Trotz der relativ guten Einkommenszahlen gab sich Landwirtschaftsminister Özdemir keinen Illusionen hin. Der Strukturwandel sei in vollem Gange. Als Beispiel nannte er die Schweinehaltung: Von 2010 bis 2020 habe sich die Zahl der schweinehaltenden Betriebe halbiert. Dies sei zum Teil eine Folge der Marktentwicklung und des rückläufigen Schweinefleischkonsums. Es handele sich aber nicht um einen organischen Wandel, sondern um einen harten Strukturbruch. Umso wichtiger sei es, die Betriebe fit für die Zukunft zu machen. Auf die Frage nach konkreten Lösungsansätzen gab sich der Minister allerdings zurückhaltend. Man sei in Gesprächen, aber es sei „nichts, was sehr kurzfristig gelöst werden kann“, sagte er. Die Bauern hatten in den vergangenen Monaten während und nach den Protesten eine Reihe an Forderungen an die Politik gerichtet.

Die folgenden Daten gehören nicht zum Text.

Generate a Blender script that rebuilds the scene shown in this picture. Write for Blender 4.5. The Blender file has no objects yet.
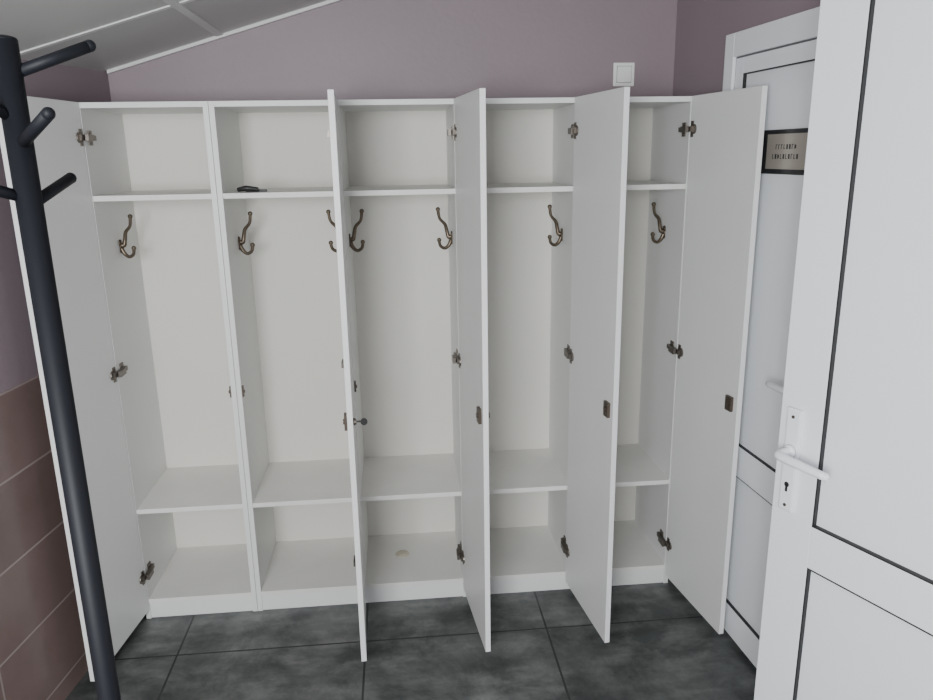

Ähnlich wie die Zahl der schweinehaltenden Betriebe geht auch die Zahl der landwirtschaftlichen Betriebe in Deutschland insgesamt zurück. Im Jahr 2023 gab es in Deutschland rund 255.000 landwirtschaftliche Betriebe. 2020 waren es noch 263.500 Höfe. Der Strukturwandel hin zu weniger, aber größeren Betrieben hat sich seit 2010 allerdings verlangsamt.